* Job *
Produce an exact copy of all the data below, dropping every image.
____________________
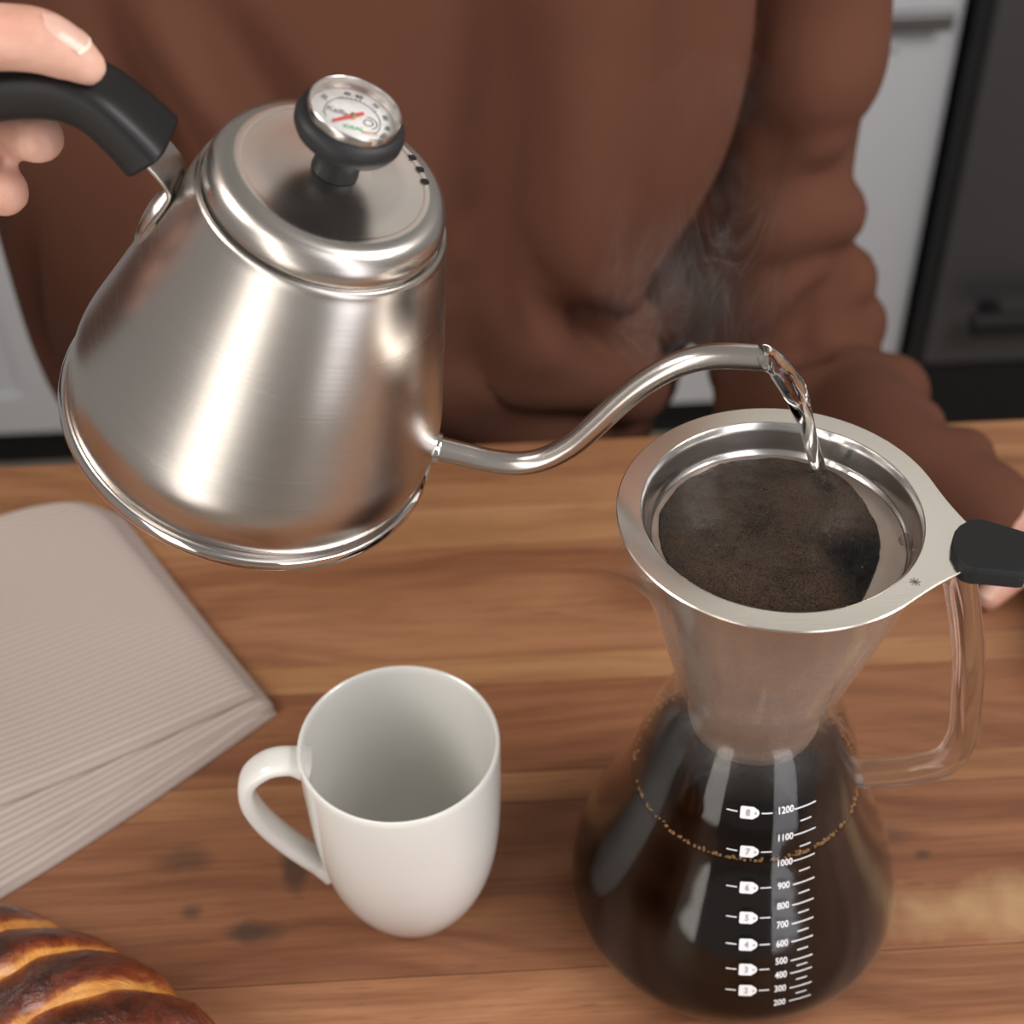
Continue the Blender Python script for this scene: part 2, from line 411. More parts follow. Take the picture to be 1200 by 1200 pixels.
# ------------------------------------------------------------------ carafe, filter, coffee
CX, CY, CH = .0965, .3965, .2362
OUTP = spline([(.0555, .2325), (.0525, .222), (.0445, .192), (.0362, .163), (.0325, .150), (.0318, .1440), (.0334, .1360), (.0387, .1240), (.0445, .1080), (.0505, .0860), (.0578, .0650), (.0655, .0460), (.0712, .0300), (.0738, .0190), (.0742, .0120), (.0725, .0055), (.0690, .0016), (.0640, .0003)], 110)
WALL = .0013
def outer_r(z): return float(np.interp(z, OUTP[::-1, 1], OUTP[::-1, 0]))
CAM = np.array((0, 0, CAM_H))
def ray(u, v):
    """world direction of a sight line, used to take heights off the reference for the printed scale"""
    x, y = (u-600)/F_PX, (600-v)/F_PX; c, s = math.cos(ROLL), math.sin(ROLL); x, y = c*x-s*y, s*x+c*y
    d = np.array([x, math.cos(PITCH)+y*math.sin(PITCH), -math.sin(PITCH)+y*math.cos(PITCH)]); return d/np.linalg.norm(d)
def carafe():
    t = empty('glass_carafe', (CX, CY, 0), 'clear glass hourglass carafe with printed scale, half full of black coffee', 'carafe')
    prof = [tuple(p) for p in OUTP]
    inner = [(max(r-WALL, .001), max(z, .0045)) for r, z in prof][::-1]; inner = [(.001, .0042), (.058, .0044)]+[q for q in inner if q[1] > .0055]
    prof2 = [(.001, .0022), (.055, .0020), (.061, .0003)] + prof[::-1] + [(.0550, .2338), (.0540, .2338)] + inner[::-1]
    V, F = lathe_data(prof2, 160)
    V = np.array(V); a = np.arctan2(V[:, 1], V[:, 0]); 
    # pulled pouring lip towards the left front
    a0 = math.radians(200); d = (a-a0+PI) % (2*PI)-PI; wgt = np.exp(-(np.abs(d)/.14)**1.5)*np.clip((V[:, 2]-.205)/.028, 0, 1)**1.6
    r = np.hypot(V[:, 0], V[:, 1]); V[:, 0] += np.cos(a0)*wgt*.0165; V[:, 1] += np.sin(a0)*wgt*.0165; V[:, 2] += wgt*.0015
    sharp(mesh('glass_body', V, F, M['glass'], t))
    # solid glass rod handle
    P = [(.0430, 0, .2170), (.0520, 0, .2215), (.0640, 0, .2150), (.0705, 0, .1985), (.0785, 0, .1680), (.0835, 0, .1360), (.0855, 0, .1180), (.0820, 0, .1010), (.0700, 0, .0935), (.0600, 0, .0905), (.0492, 0, .0885)]
    h = tube('handle', spline(P, 90), .0062, M['glass_rod'], t, seg=28)
    h.rotation_euler = (0, 0, math.radians(HANDLE_AZ))
    mesh_print(t)
    return t
HANDLE_AZ = -5
_n, _mx = clear_glass('clear_rod_glass', .03, (.95, .95, .94))
_lw = _n.n('ShaderNodeLayerWeight', Blend=.25)
_gl = _n.n('ShaderNodeBsdfGlass', Color=(.97, .97, .97), Roughness=.03, IOR=1.42)
_m = _n.n('ShaderNodeMixShader'); _m.inputs[0].default_value = .75
_n.t.links.new(_mx.outputs[0], _m.inputs[1]); _n.t.links.new(_gl.outputs[0], _m.inputs[2]); _n.t.links.new(_m.outputs[0], _n.out.inputs['Surface'])
M['glass_rod'] = _n.m

def surf_hit(u, v):
    """azimuth and height where a sight line meets the outside of the carafe"""
    d = ray(u, v); o = CAM-np.array((CX, CY, 0)); lo = None
    for s in np.linspace(.3, 1.0, 1400):
        X = o+d*s
        if 0 < X[2] < .14 and math.hypot(X[0], X[1]) < outer_r(X[2]): lo = X; break
    return math.atan2(lo[1], lo[0]), lo[2]
def text_shape(s, size):
    cu = bpy.data.curves.new('t', 'FONT'); cu.body = s; cu.size = size; cu.align_x = 'CENTER'; cu.align_y = 'CENTER'; cu.resolution_u = 3; cu.offset = size*.022
    o = bpy.data.objects.new('t', cu); COL.objects.link(o)
    me = bpy.data.meshes.new_from_object(o.evaluated_get(bpy.context.evaluated_depsgraph_get()))
    V = [tuple(v.co) for v in me.vertices]; F = [tuple(p.vertices) for p in me.polygons]
    bpy.data.objects.remove(o); bpy.data.meshes.remove(me); bpy.data.curves.remove(cu); return V, F
ARC = np.concatenate([[0], np.cumsum(np.hypot(np.diff(OUTP[::-1, 0]), np.diff(OUTP[::-1, 1])))])
def wrap(V, az0, z0, lift=.00012):
    s0 = np.interp(z0, OUTP[::-1, 1], ARC); out = []
    for x, y, *_ in V:
        s = s0+y; r = float(np.interp(s, ARC, OUTP[::-1, 0])); z = float(np.interp(s, ARC, OUTP[::-1, 1]))
        r0 = outer_r(z0); a = az0+x/r; out.append(((r+lift)*math.cos(a), (r+lift)*math.sin(a), z+lift*.3))
    return out
def strip(x0, x1, h, n=6):
    V = []; F = []
    for i in range(n+1):
        x = x0+(x1-x0)*i/n; V += [(x, -h/2), (x, h/2)]
    for i in range(n): F.append((2*i, 2*i+2, 2*i+3, 2*i+1))
    return V, F
def mesh_print(t):
    whites, greys = [], []
    rows = [('1200', 948.8, 947.5), ('1100', 980.4, 978), ('1000', 1010, 1008.7), ('900', 1037.5, 1036), ('800', 1061.2, 1060.5), ('700', 1083.2, 1082), ('600', 1104.7, 1103), ('500', 1125.7, 1125), ('400', 1141.6, 1140), ('300', 1158, 1157), ('200', 1173.9, 1172.5)]
    prev = None
    for k, (s, vy, ty) in enumerate(rows):
        ux = 920.5-k*.72
        az, z = surf_hit(ux, vy); r = outer_r(z)
        tv, tf = text_shape(s, .0046); tv = [(x*.74, y*1.0) for x, y, *_ in tv]
        whites.append((wrap(tv, az, z), tf))
        a1, z1 = surf_hit(930.5-k*.6, ty); r1 = outer_r(z1)
        v, f = strip(0, .0098, .00058); whites.append((wrap(v, a1, z1), f))
        if prev:
            zm = (z1+prev[1])/2; am = (a1+prev[0])/2; v, f = strip(.0027, .0076, .00058); whites.append((wrap(v, am, zm), f))
        prev = (a1, z1)
    for s, vy in (('8', 951.5), ('7', 997.7), ('6', 1039.7), ('5', 1074.7), ('4', 1106.9), ('3', 1136), ('2', 1160.3)):
        az, z = surf_hit(878.4-(vy-951)*.012, vy)
        out = [(-.0036, .0024), (-.0036, -.0024), (-.0031, -.0029), (.0014, -.0029), (.0034, -.0014), (.0039, 0), (.0034, .0014), (.0014, .0029), (-.0031, .0029)]
        V = [(0, 0)]+out; F = [(0, i+1, (i+1) % len(out)+1) for i in range(len(out))]
        whites.append((wrap(V, az, z), F))
        for a, b in ((-.0090, -.0047), (.0047, .0090)):
            v, f = strip(a, b, .00055); whites.append((wrap(v, az, z), f))
        tv, tf = text_shape(s, .0042); greys.append((wrap([(x*.8-.0006, y) for x, y, *_ in tv], az, z, .00024), tf))
        o = [(.0024+.00045*math.cos(q), .00055*math.sin(q)) for q in np.linspace(0, 2*PI, 10, endpoint=False)]
        greys.append((wrap(o, az, z, .00024), [tuple(range(10))]))
    v, f = join_data(whites); p = mesh('measuring_scale', v, f, M['white_print'], t, smooth=False, label='white printed scale from 200 to 1200 with cup marks 2 to 8')
    v, f = join_data(greys); mesh('cup_numbers', v, f, M['grey_print'], p, smooth=False)
carafe()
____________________
* Exercise solution *
Continue the Blender Python script for this scene: part 2, from line 411. More parts follow. Take the picture to be 1200 by 1200 pixels.
# ------------------------------------------------------------------ carafe, filter, coffee
CX, CY, CH = .0965, .3965, .2362
OUTP = spline([(.0555, .2325), (.0525, .222), (.0445, .192), (.0362, .163), (.0325, .150), (.0318, .1440), (.0334, .1360), (.0387, .1240), (.0445, .1080), (.0505, .0860), (.0578, .0650), (.0655, .0460), (.0712, .0300), (.0738, .0190), (.0742, .0120), (.0725, .0055), (.0690, .0016), (.0640, .0003)], 110)
WALL = .0013
def outer_r(z): return float(np.interp(z, OUTP[::-1, 1], OUTP[::-1, 0]))
CAM = np.array((0, 0, CAM_H))
def ray(u, v):
    """world direction of a sight line, used to take heights off the reference for the printed scale"""
    x, y = (u-600)/F_PX, (600-v)/F_PX; c, s = math.cos(ROLL), math.sin(ROLL); x, y = c*x-s*y, s*x+c*y
    d = np.array([x, math.cos(PITCH)+y*math.sin(PITCH), -math.sin(PITCH)+y*math.cos(PITCH)]); return d/np.linalg.norm(d)
def carafe():
    t = empty('glass_carafe', (CX, CY, 0), 'clear glass hourglass carafe with printed scale, half full of black coffee', 'carafe')
    prof = [tuple(p) for p in OUTP]
    inner = [(max(r-WALL, .001), max(z, .0045)) for r, z in prof][::-1]; inner = [(.001, .0042), (.058, .0044)]+[q for q in inner if q[1] > .0055]
    prof2 = [(.001, .0022), (.055, .0020), (.061, .0003)] + prof[::-1] + [(.0550, .2338), (.0540, .2338)] + inner[::-1]
    V, F = lathe_data(prof2, 160)
    V = np.array(V); a = np.arctan2(V[:, 1], V[:, 0]); 
    # pulled pouring lip towards the left front
    a0 = math.radians(200); d = (a-a0+PI) % (2*PI)-PI; wgt = np.exp(-(np.abs(d)/.14)**1.5)*np.clip((V[:, 2]-.205)/.028, 0, 1)**1.6
    r = np.hypot(V[:, 0], V[:, 1]); V[:, 0] += np.cos(a0)*wgt*.0165; V[:, 1] += np.sin(a0)*wgt*.0165; V[:, 2] += wgt*.0015
    sharp(mesh('glass_body', V, F, M['glass'], t))
    # solid glass rod handle
    P = [(.0430, 0, .2170), (.0520, 0, .2215), (.0640, 0, .2150), (.0705, 0, .1985), (.0785, 0, .1680), (.0835, 0, .1360), (.0855, 0, .1180), (.0820, 0, .1010), (.0700, 0, .0935), (.0600, 0, .0905), (.0492, 0, .0885)]
    h = tube('handle', spline(P, 90), .0062, M['glass_rod'], t, seg=28)
    h.rotation_euler = (0, 0, math.radians(HANDLE_AZ))
    mesh_print(t)
    return t
HANDLE_AZ = -5
_n, _mx = clear_glass('clear_rod_glass', .03, (.95, .95, .94))
_lw = _n.n('ShaderNodeLayerWeight', Blend=.25)
_gl = _n.n('ShaderNodeBsdfGlass', Color=(.97, .97, .97), Roughness=.03, IOR=1.42)
_m = _n.n('ShaderNodeMixShader'); _m.inputs[0].default_value = .75
_n.t.links.new(_mx.outputs[0], _m.inputs[1]); _n.t.links.new(_gl.outputs[0], _m.inputs[2]); _n.t.links.new(_m.outputs[0], _n.out.inputs['Surface'])
M['glass_rod'] = _n.m

def surf_hit(u, v):
    """azimuth and height where a sight line meets the outside of the carafe"""
    d = ray(u, v); o = CAM-np.array((CX, CY, 0)); lo = None
    for s in np.linspace(.3, 1.0, 1400):
        X = o+d*s
        if 0 < X[2] < .14 and math.hypot(X[0], X[1]) < outer_r(X[2]): lo = X; break
    return math.atan2(lo[1], lo[0]), lo[2]
def text_shape(s, size):
    cu = bpy.data.curves.new('t', 'FONT'); cu.body = s; cu.size = size; cu.align_x = 'CENTER'; cu.align_y = 'CENTER'; cu.resolution_u = 3; cu.offset = size*.022
    o = bpy.data.objects.new('t', cu); COL.objects.link(o)
    me = bpy.data.meshes.new_from_object(o.evaluated_get(bpy.context.evaluated_depsgraph_get()))
    V = [tuple(v.co) for v in me.vertices]; F = [tuple(p.vertices) for p in me.polygons]
    bpy.data.objects.remove(o); bpy.data.meshes.remove(me); bpy.data.curves.remove(cu); return V, F
ARC = np.concatenate([[0], np.cumsum(np.hypot(np.diff(OUTP[::-1, 0]), np.diff(OUTP[::-1, 1])))])
def wrap(V, az0, z0, lift=.00012):
    s0 = np.interp(z0, OUTP[::-1, 1], ARC); out = []
    for x, y, *_ in V:
        s = s0+y; r = float(np.interp(s, ARC, OUTP[::-1, 0])); z = float(np.interp(s, ARC, OUTP[::-1, 1]))
        r0 = outer_r(z0); a = az0+x/r; out.append(((r+lift)*math.cos(a), (r+lift)*math.sin(a), z+lift*.3))
    return out
def strip(x0, x1, h, n=6):
    V = []; F = []
    for i in range(n+1):
        x = x0+(x1-x0)*i/n; V += [(x, -h/2), (x, h/2)]
    for i in range(n): F.append((2*i, 2*i+2, 2*i+3, 2*i+1))
    return V, F
def mesh_print(t):
    whites, greys = [], []
    rows = [('1200', 948.8, 947.5), ('1100', 980.4, 978), ('1000', 1010, 1008.7), ('900', 1037.5, 1036), ('800', 1061.2, 1060.5), ('700', 1083.2, 1082), ('600', 1104.7, 1103), ('500', 1125.7, 1125), ('400', 1141.6, 1140), ('300', 1158, 1157), ('200', 1173.9, 1172.5)]
    prev = None
    for k, (s, vy, ty) in enumerate(rows):
        ux = 920.5-k*.72
        az, z = surf_hit(ux, vy); r = outer_r(z)
        tv, tf = text_shape(s, .0046); tv = [(x*.74, y*1.0) for x, y, *_ in tv]
        whites.append((wrap(tv, az, z), tf))
        a1, z1 = surf_hit(930.5-k*.6, ty); r1 = outer_r(z1)
        v, f = strip(0, .0098, .00058); whites.append((wrap(v, a1, z1), f))
        if prev:
            zm = (z1+prev[1])/2; am = (a1+prev[0])/2; v, f = strip(.0027, .0076, .00058); whites.append((wrap(v, am, zm), f))
        prev = (a1, z1)
    for s, vy in (('8', 951.5), ('7', 997.7), ('6', 1039.7), ('5', 1074.7), ('4', 1106.9), ('3', 1136), ('2', 1160.3)):
        az, z = surf_hit(878.4-(vy-951)*.012, vy)
        out = [(-.0036, .0024), (-.0036, -.0024), (-.0031, -.0029), (.0014, -.0029), (.0034, -.0014), (.0039, 0), (.0034, .0014), (.0014, .0029), (-.0031, .0029)]
        V = [(0, 0)]+out; F = [(0, i+1, (i+1) % len(out)+1) for i in range(len(out))]
        whites.append((wrap(V, az, z), F))
        for a, b in ((-.0090, -.0047), (.0047, .0090)):
            v, f = strip(a, b, .00055); whites.append((wrap(v, az, z), f))
        tv, tf = text_shape(s, .0042); greys.append((wrap([(x*.8-.0006, y) for x, y, *_ in tv], az, z, .00024), tf))
        o = [(.0024+.00045*math.cos(q), .00055*math.sin(q)) for q in np.linspace(0, 2*PI, 10, endpoint=False)]
        greys.append((wrap(o, az, z, .00024), [tuple(range(10))]))
    v, f = join_data(whites); p = mesh('measuring_scale', v, f, M['white_print'], t, smooth=False, label='white printed scale from 200 to 1200 with cup marks 2 to 8')
    v, f = join_data(greys); mesh('cup_numbers', v, f, M['grey_print'], p, smooth=False)
carafe()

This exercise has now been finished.